• AIM
Write out the listing, please, but only from its first line through the line containing "return np.array([0, 0, H_CAM]) + ray(x, y)", exactly as given and without pictures.

• DATA SECTION
------------------------------------------------------------------------

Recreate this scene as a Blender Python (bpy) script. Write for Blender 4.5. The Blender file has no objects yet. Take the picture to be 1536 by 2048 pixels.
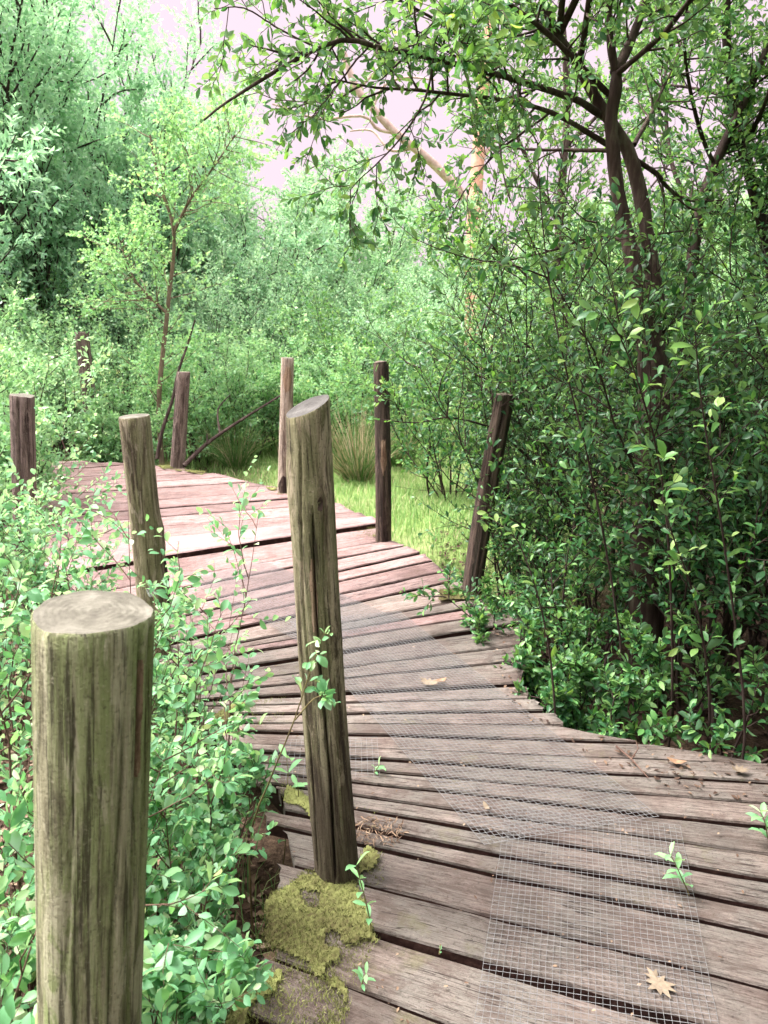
import bpy, math, random
import numpy as np
from mathutils import Vector, Matrix, Quaternion
from math import radians, sin, cos, pi

sc = bpy.context.scene
COL = sc.collection
H_CAM = 1.55
PITCH = radians(14.7)
SP, CP = sin(PITCH), cos(PITCH)
F = 1536.0

# ------------------------------------------------------------------ measuring helpers
def ray(x, y):
    u = (x - 768) / F; v = (y - 1024) / F
    return np.array([u, CP - v * SP, -SP - v * CP])
def P(x, y, z=0.0):                       # point of the photo on the level z
    d = ray(x, y); t = (z - H_CAM) / d[2]
    return np.array([0, 0, H_CAM]) + d * t
def PD(x, y, t):                          # point of the photo at a distance
    return np.array([0, 0, H_CAM]) + ray(x, y) * t

# ------------------------------------------------------------------ object helpers
def tag(o, label=None, cat=None, group=None, kind=None):
    if label: o['label'] = label
    if cat: o['category'] = cat
    if group: o['group'] = group
    if kind: o['kind'] = kind
    return o
def empty(name, loc=(0, 0, 0), label=None, cat=None, group=None, rot=None):
    o = bpy.data.objects.new(name, None); COL.objects.link(o)
    o.location = loc
    if rot is not None: o.rotation_euler = rot
    o.empty_display_size = .1
    return tag(o, label, cat, group)
def link(name, me, mat=None, parent=None):
    o = bpy.data.objects.new(name, me); COL.objects.link(o)
    if mat is not None and not me.materials: me.materials.append(mat)
    if parent is not None: o.parent = parent
    return o
def mesh_np(name, V, faces, tint=None, smooth=False):
    """faces: list of int arrays (m,k)"""
    me = bpy.data.meshes.new(name)
    V = np.asarray(V, np.float32)
    faces = [np.asarray(f, np.int32) for f in faces if len(f)]
    nl = sum(f.size for f in faces); nf = sum(len(f) for f in faces)
    me.vertices.add(len(V)); me.vertices.foreach_set('co', V.ravel())
    me.loops.add(nl); me.loops.foreach_set('vertex_index', np.concatenate([f.ravel() for f in faces]))
    me.polygons.add(nf)
    tot = np.concatenate([np.full(len(f), f.shape[1], np.int32) for f in faces])
    st = np.zeros(nf, np.int32); st[1:] = np.cumsum(tot)[:-1]
    me.polygons.foreach_set('loop_start', st)
    if smooth: me.polygons.foreach_set('use_smooth', np.ones(nf, bool))
    if tint is not None:
        a = me.attributes.new('tint', 'FLOAT', 'POINT'); a.data.foreach_set('value', np.asarray(tint, np.float32))
    me.update(calc_edges=True)
    return me
def norm(a):
    return a / np.maximum(np.linalg.norm(a, axis=-1, keepdims=True), 1e-9)

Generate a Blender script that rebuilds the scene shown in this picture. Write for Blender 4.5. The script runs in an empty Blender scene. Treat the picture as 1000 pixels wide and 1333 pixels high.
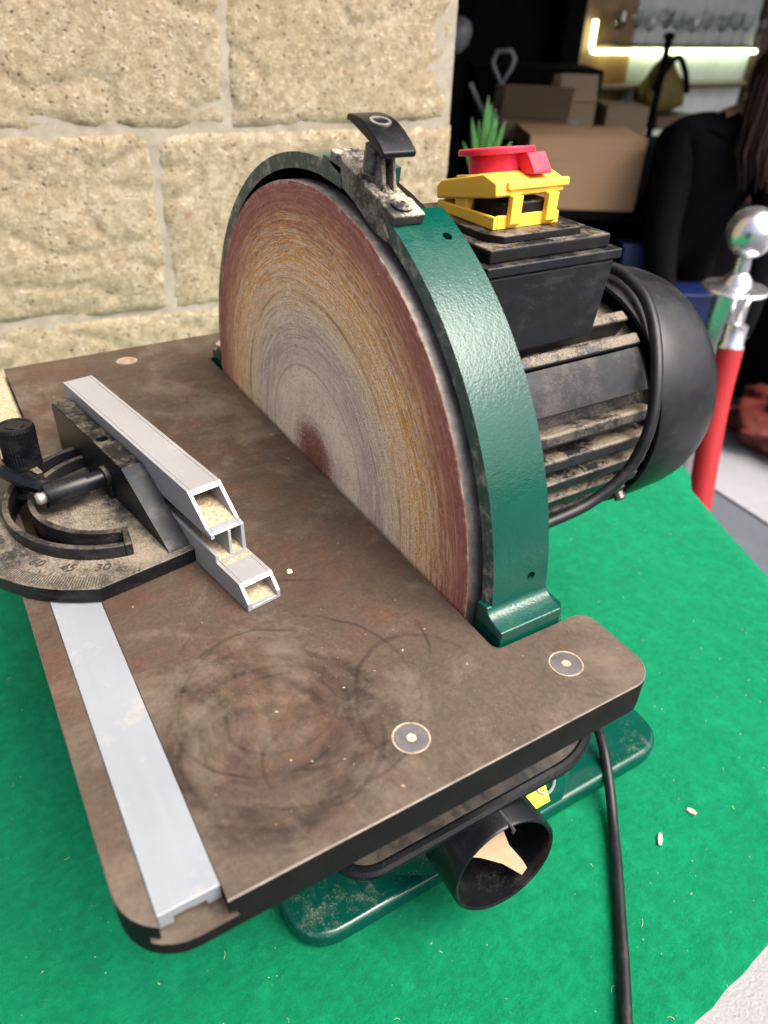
import bpy, bmesh, math, random
from math import pi, sin, cos, radians as rad
from mathutils import Vector, Matrix, noise as mn

random.seed(7)
scene = bpy.context.scene
C = scene.collection
ZO = 935.0                      # ground to machine-table height, mm  (all sizes below are mm)

# ------------------------------------------------------------------ camera, sky, sun, exposure
cam_d = bpy.data.cameras.new('camera')
cam = bpy.data.objects.new('camera', cam_d); C.objects.link(cam)
RR = ((0.5132, 0.8577, 0.0316), (0.5011, -0.2691, -0.8225), (-0.6970, 0.4379, -0.5679))   # right, down, forward
rt, dn, fw = (Vector(v) for v in RR)
fw.normalize(); rt = (rt - fw*rt.dot(fw)).normalized(); up = rt.cross(fw).normalized()
M = Matrix((rt, up, -fw)).transposed().to_4x4()
M.translation = Vector((337.711, -162.727, 223.042 + ZO)) / 1000
cam.matrix_world = M
cam_d.sensor_fit = 'VERTICAL'; cam_d.sensor_height = 36.0; cam_d.sensor_width = 27.0
cam_d.lens = 36.0 * 961.15 / 1333.0
cam_d.clip_start = 0.01; cam_d.clip_end = 100
cam_d.dof.use_dof = True; cam_d.dof.focus_distance = 0.365
cam_d.dof.aperture_fstop = cam_d.lens / 2.8
scene.camera = cam

SUN_DIR = Vector((0.46, 0.28, 0.83)).normalized()
world = bpy.data.worlds.new('World'); scene.world = world; world.use_nodes = True
wt = world.node_tree; bg = wt.nodes['Background']
sky = wt.nodes.new('ShaderNodeTexSky'); sky.sky_type = 'NISHITA'; sky.sun_disc = False
sky.sun_elevation = math.asin(SUN_DIR.z); sky.sun_rotation = math.atan2(SUN_DIR.x, SUN_DIR.y)
sky.air_density = 0.38; sky.dust_density = 8.5; sky.ozone_density = 1.0
wt.links.new(sky.outputs[0], bg.inputs[0]); bg.inputs[1].default_value = 0.15
sun_d = bpy.data.lights.new('sun', 'SUN'); sun_d.energy = 1.35; sun_d.angle = rad(46); sun_d.color = (1.0, 0.965, 0.91)
sun = bpy.data.objects.new('sun', sun_d); C.objects.link(sun)
sun.rotation_euler = SUN_DIR.to_track_quat('Z', 'Y').to_euler(); sun.location = (2, -1, 4)
scene.view_settings.view_transform = 'Standard'; scene.view_settings.look = 'None'
scene.view_settings.exposure = 1.5; scene.view_settings.gamma = 1.0
scene.cycles.use_denoising = True
scene.cycles.max_bounces = 6

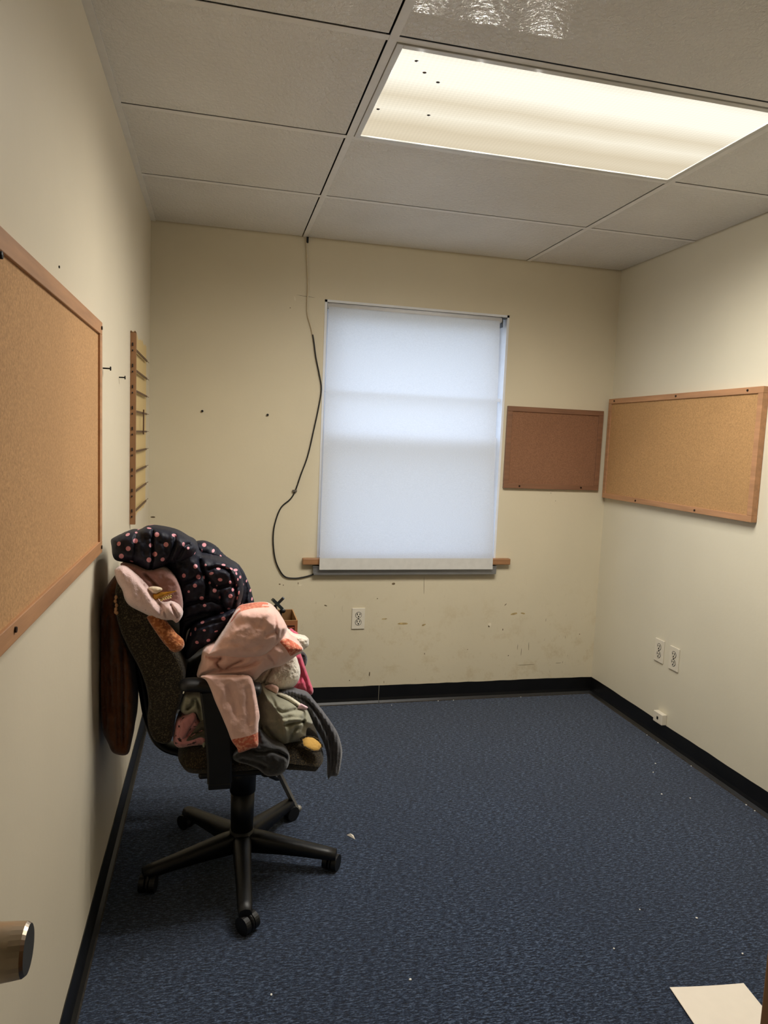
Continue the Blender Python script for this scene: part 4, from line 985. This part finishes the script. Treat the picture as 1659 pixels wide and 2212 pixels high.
def bar(bm, a, b, w_, t):
    a, b = Vector(a), Vector(b); vs = box(bm, (-w_, -t, -.5), (w_, t, .5)); d = b-a
    bmesh.ops.transform(bm, matrix=Matrix.Translation((a+b)/2) @ d.to_track_quat('Z', 'Y').to_matrix().to_4x4() @ Matrix.Diagonal((1, 1, d.length, 1)), verts=vs)
bar(bm, c1(1222, 508, 2.45), c1(1150, 580, 2.46), .006, .005); bar(bm, c1(1152, 518, 2.44), c1(1212, 578, 2.45), .008, .005); bar(bm, c1(1170, 570, 2.455), c1(1180, 700, 2.47), .005, .004)
tag(mesh_obj('plastic_clip', bm, m_teal), 'dark cross-shaped plastic clip sticking out of the cardboard box', 'clip')
bm = bmesh.new(); ellip(bm, c1(1216, 592, 2.46), (.011, .006, .008), seg=16); cyl(bm, c1(1205, 600, 2.46), c1(1200, 720, 2.47), .004, seg=10)
tag(mesh_obj('plastic_spoon', bm, M_wheel, None, True), 'black round-headed plastic stick in the cardboard box below the cross-shaped clip', 'utensil')

# grey metal bar leaning under the seat
bm = bmesh.new(); a_ = on(643, 1752, 2, .002); b2 = on(603, 1671, 1, 2.47)
b3 = b2+(b2-a_)*.75
bar(bm, a_, b3, .009, .006); ellip(bm, a_+Vector((0, 0, .012)), (.016, .014, .012), seg=12)
tag(mesh_obj('metal_bar', bm, plain('grey metal', (150, 146, 138), .45, metal=.4)), 'slim grey metal bar slanting from the carpet up under the chair seat', 'metal bar')

# ------------------------------------------------------------------ daylight
w = bpy.data.worlds.new('sky'); S.world = w; w.use_nodes = True; nt = w.node_tree
bg_ = nt.nodes['Background']; tc = N(nt, 'ShaderNodeTexCoord'); sp = N(nt, 'ShaderNodeSeparateXYZ'); nt.links.new(tc.outputs['Generated'], sp.inputs[0])
nt.links.new(ramp(nt, math_(nt, 'ADD', math_(nt, 'MULTIPLY', sp.outputs['Z'], .5), .5), .47, .56, (.16, .17, .17, 1), (.60, .75, 1.0, 1)), bg_.inputs['Color'])
bg_.inputs['Strength'].default_value = 3.9

S.view_settings.view_transform = 'Standard'; S.view_settings.look = 'None'; S.view_settings.gamma = 1; S.view_settings.exposure = 0.2
S.view_settings.use_curve_mapping = False
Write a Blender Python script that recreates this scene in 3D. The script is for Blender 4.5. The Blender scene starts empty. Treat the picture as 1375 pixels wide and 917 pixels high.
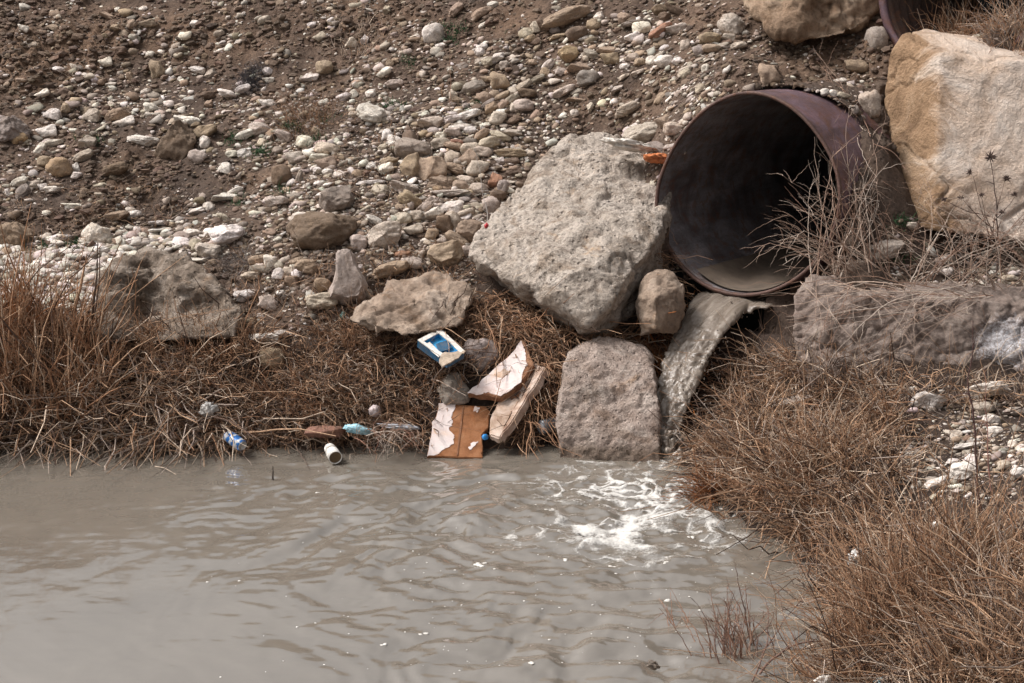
import bpy, bmesh, math, random
import numpy as np
from mathutils import Vector, Matrix, Quaternion

scene = bpy.context.scene
COL = scene.collection
rng = np.random.default_rng(7)
random.seed(7)
R = math.radians

# ------------------------------------------------------------------ camera
CAM_H, PITCH, FPX = 2.4, R(14.0), 50 / 36 * 1375
cam_d = bpy.data.cameras.new('camera')
cam_d.lens = 50; cam_d.sensor_width = 36; cam_d.clip_end = 500; cam_d.clip_start = 0.05
cam = bpy.data.objects.new('camera', cam_d)
cam.location = (0, 0, CAM_H); cam.rotation_euler = (R(90) - PITCH, 0, 0)
COL.objects.link(cam); scene.camera = cam
CF = np.array([0, math.cos(PITCH), -math.sin(PITCH)])
CU = np.array([0, math.sin(PITCH), math.cos(PITCH)])
CR = np.array([1.0, 0, 0])
CP = np.array([0, 0, CAM_H])

# ------------------------------------------------------------------ sky, sun, exposure
SUN_EL, SUN_AZ = R(55), R(-88)          # azimuth measured from +Y (away from camera) towards +X
world = bpy.data.worlds.new('World'); scene.world = world; world.use_nodes = True
wn = world.node_tree.nodes; wl = world.node_tree.links
sky = wn.new('ShaderNodeTexSky'); sky.sky_type = 'NISHITA'; sky.sun_disc = False
sky.sun_elevation = SUN_EL; sky.sun_rotation = SUN_AZ
sky.air_density = 1.0; sky.dust_density = 8.0; sky.ozone_density = 1.0
hs = wn.new('ShaderNodeHueSaturation'); hs.inputs['Saturation'].default_value = 0.2
wl.new(sky.outputs['Color'], hs.inputs['Color'])
bg = wn['Background']; wl.new(hs.outputs['Color'], bg.inputs['Color'])
bg.inputs['Strength'].default_value = 0.115
sun_d = bpy.data.lights.new('sun', 'SUN'); sun_d.energy = 2.3; sun_d.angle = R(18); sun_d.color = (1.0, 0.965, 0.94)
sun = bpy.data.objects.new('sun', sun_d); COL.objects.link(sun)
sdir = Vector((math.sin(SUN_AZ) * math.cos(SUN_EL), math.cos(SUN_AZ) * math.cos(SUN_EL), math.sin(SUN_EL)))
sun.rotation_euler = sdir.to_track_quat('Z', 'Y').to_euler()
scene.view_settings.view_transform = 'Standard'; scene.view_settings.look = 'None'
scene.view_settings.exposure = 0.45; scene.view_settings.gamma = 1.0; scene.view_settings.use_curve_mapping = False
scene.cycles.max_bounces = 6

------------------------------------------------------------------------

• ANSWER
Recreate this scene as a Blender Python (bpy) script. Write for Blender 4.5. The Blender file has no objects yet. Take the picture to be 1536 by 2048 pixels.
import bpy, math, random
import numpy as np
from mathutils import Vector, Matrix, Quaternion
from math import radians, sin, cos, pi

sc = bpy.context.scene
COL = sc.collection
H_CAM = 1.55
PITCH = radians(14.7)
SP, CP = sin(PITCH), cos(PITCH)
F = 1536.0

# ------------------------------------------------------------------ measuring helpers
def ray(x, y):
    u = (x - 768) / F; v = (y - 1024) / F
    return np.array([u, CP - v * SP, -SP - v * CP])
def P(x, y, z=0.0):                       # point of the photo on the level z
    d = ray(x, y); t = (z - H_CAM) / d[2]
    return np.array([0, 0, H_CAM]) + d * t
def PD(x, y, t):                          # point of the photo at a distance
    return np.array([0, 0, H_CAM]) + ray(x, y) * t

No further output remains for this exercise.